"It's easy to get caught up in the distractions and the silliness and the tit-for-tat that consumes our politics; the bickering that none of us are immune to, and that trivializes the profound issues -- two wars, an economy in recession, a planet in peril," then-Sen. Barack Obama said last April, on the night he lost Pennsylvania's Democratic presidential primary to Hillary Clinton.
That sort of thing has been a consistent theme from Obama, both on the trail and while he's been in the White House, the message being that people should stop focusing on the small, silly things that characterize so much of politics, preventing actual substance from being part of the discussion.
In some ways, Obama and his team have tried to live up to that. In others, well, they're just as guilty as everyone else.
One of the sillier, more trivial stories from the presidential campaign, and perhaps the one that got people on the left most consistently riled, was what started out as a pretty short blog post by Politico's Ben Smith, who reported that John Edwards had been getting $400 haircuts. Though other scandals have since overshadowed memories of Edwards' 2008 campaign, it was a big deal at the time, and it stuck around for quite a while.

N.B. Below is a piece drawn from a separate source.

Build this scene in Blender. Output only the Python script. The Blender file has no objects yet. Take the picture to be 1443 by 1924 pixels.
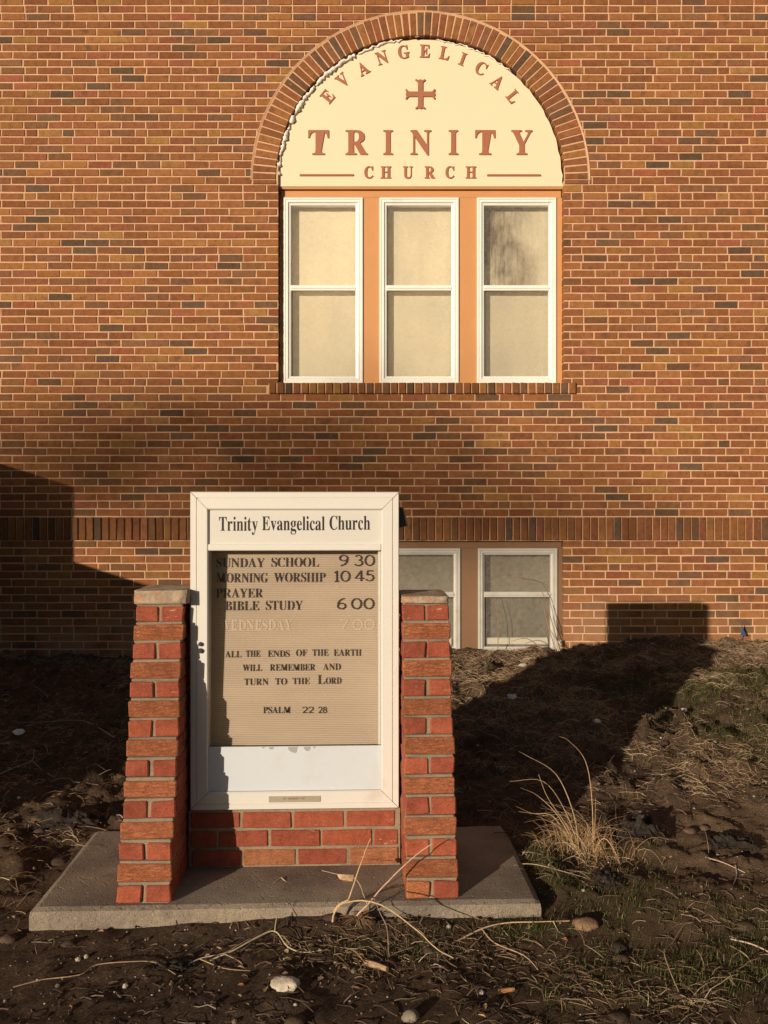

Well, now we know who was responsible for the distraction and the silliness that emanated from that story: Obama's campaign. Campaign Manager David Plouffe revealed the truth in his new book, writing, "We did much less of this [opposition research] than other campaigns did, but there were times we indulged -- it was our researchers who found John Edwards's infamous $400 hair cut expenditures."
Smith has posted the quote on his blog, and has acknowledged that the Obama campaign was the source of his information.